* **EXERCISE BRIEF**
Starting with the first line and ending with the line that holds "from mathutils import Vector, Matrix, noise", repeat the material exactly.

* **RECORDED INFORMATION**
** START **
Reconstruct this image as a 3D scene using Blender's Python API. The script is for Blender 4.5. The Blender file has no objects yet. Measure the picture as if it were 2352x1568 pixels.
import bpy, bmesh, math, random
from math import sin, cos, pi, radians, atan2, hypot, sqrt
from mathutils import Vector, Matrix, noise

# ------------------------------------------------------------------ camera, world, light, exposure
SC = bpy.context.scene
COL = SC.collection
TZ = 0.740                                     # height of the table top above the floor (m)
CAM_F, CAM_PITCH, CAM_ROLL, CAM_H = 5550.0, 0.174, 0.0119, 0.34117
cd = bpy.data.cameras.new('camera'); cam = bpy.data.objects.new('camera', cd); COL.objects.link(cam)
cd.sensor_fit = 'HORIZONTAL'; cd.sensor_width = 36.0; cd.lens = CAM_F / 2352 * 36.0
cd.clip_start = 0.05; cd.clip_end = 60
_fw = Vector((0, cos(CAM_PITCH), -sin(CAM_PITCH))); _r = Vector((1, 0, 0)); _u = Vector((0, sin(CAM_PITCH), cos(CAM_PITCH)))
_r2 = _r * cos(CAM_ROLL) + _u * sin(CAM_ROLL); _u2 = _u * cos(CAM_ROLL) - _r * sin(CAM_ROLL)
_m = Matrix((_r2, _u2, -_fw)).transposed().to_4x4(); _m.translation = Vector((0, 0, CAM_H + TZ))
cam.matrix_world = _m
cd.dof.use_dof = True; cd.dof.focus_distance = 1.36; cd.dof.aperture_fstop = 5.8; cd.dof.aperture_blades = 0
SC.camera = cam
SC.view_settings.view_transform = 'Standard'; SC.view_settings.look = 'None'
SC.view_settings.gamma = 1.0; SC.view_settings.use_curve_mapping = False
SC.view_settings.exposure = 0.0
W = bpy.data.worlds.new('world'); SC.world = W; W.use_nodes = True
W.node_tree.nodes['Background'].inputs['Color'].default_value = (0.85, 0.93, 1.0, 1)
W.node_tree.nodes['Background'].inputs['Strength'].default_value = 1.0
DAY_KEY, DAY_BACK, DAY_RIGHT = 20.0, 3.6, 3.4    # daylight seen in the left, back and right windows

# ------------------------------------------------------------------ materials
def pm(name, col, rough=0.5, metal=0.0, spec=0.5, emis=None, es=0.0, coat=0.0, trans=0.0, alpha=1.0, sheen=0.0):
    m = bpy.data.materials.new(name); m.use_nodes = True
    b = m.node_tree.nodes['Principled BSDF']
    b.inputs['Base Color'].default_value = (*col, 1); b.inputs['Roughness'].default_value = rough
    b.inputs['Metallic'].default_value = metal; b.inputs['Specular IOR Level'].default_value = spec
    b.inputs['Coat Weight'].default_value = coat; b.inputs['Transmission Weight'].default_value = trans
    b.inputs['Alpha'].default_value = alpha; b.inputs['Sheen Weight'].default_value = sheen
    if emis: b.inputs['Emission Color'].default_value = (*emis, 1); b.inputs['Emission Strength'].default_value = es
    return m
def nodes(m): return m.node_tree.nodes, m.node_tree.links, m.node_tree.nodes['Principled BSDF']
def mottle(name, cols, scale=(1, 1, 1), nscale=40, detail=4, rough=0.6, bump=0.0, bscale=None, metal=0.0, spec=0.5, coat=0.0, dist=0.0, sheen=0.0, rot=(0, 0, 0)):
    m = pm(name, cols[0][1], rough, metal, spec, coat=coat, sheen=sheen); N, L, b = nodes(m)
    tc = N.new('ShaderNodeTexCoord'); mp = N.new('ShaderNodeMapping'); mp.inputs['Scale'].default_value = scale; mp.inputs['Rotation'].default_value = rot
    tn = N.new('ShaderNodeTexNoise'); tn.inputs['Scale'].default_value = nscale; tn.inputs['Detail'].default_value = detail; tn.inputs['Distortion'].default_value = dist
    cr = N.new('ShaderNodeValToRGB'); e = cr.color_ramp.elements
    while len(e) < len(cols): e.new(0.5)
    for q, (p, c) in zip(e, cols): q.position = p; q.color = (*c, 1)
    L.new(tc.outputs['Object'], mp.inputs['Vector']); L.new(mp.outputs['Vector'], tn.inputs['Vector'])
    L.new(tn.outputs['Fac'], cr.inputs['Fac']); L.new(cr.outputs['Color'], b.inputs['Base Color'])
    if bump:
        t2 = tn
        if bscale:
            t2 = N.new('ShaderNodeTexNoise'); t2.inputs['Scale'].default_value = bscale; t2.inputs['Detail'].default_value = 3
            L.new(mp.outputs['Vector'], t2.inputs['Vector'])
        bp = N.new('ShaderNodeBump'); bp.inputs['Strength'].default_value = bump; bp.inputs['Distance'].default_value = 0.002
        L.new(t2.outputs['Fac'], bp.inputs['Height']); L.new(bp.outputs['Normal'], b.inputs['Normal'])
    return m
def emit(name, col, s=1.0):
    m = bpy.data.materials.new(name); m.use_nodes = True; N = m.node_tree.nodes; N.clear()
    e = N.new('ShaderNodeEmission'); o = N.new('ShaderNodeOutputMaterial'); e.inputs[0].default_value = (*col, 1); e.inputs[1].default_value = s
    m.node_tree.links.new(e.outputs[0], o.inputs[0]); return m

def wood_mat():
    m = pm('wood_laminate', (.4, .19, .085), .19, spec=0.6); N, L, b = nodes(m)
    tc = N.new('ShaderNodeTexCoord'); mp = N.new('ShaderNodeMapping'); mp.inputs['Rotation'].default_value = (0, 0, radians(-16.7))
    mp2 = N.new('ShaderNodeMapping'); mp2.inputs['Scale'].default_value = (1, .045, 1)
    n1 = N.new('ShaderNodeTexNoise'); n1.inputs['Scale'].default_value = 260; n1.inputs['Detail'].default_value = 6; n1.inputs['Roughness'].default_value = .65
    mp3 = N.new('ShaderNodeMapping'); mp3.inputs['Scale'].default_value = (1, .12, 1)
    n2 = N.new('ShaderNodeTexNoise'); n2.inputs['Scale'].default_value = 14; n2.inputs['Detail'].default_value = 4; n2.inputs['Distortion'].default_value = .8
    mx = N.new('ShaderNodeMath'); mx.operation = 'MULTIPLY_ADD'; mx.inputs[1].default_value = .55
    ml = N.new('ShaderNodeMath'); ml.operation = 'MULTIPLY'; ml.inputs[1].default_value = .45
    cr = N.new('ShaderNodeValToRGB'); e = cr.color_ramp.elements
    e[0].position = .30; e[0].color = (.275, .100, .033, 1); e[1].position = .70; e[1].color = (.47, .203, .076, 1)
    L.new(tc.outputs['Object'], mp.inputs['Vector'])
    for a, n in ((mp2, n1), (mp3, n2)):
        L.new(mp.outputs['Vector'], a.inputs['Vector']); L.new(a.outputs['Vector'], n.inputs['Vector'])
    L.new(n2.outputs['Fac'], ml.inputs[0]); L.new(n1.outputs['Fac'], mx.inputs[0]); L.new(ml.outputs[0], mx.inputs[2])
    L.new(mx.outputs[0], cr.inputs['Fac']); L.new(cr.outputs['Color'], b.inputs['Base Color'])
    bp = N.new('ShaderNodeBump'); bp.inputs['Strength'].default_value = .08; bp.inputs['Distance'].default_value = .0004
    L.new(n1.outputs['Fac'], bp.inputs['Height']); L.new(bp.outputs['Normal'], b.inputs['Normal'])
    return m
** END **
* **TASK OUTPUT**
Reconstruct this image as a 3D scene using Blender's Python API. The script is for Blender 4.5. The Blender file has no objects yet. Measure the picture as if it were 2352x1568 pixels.
import bpy, bmesh, math, random
from math import sin, cos, pi, radians, atan2, hypot, sqrt
from mathutils import Vector, Matrix, noise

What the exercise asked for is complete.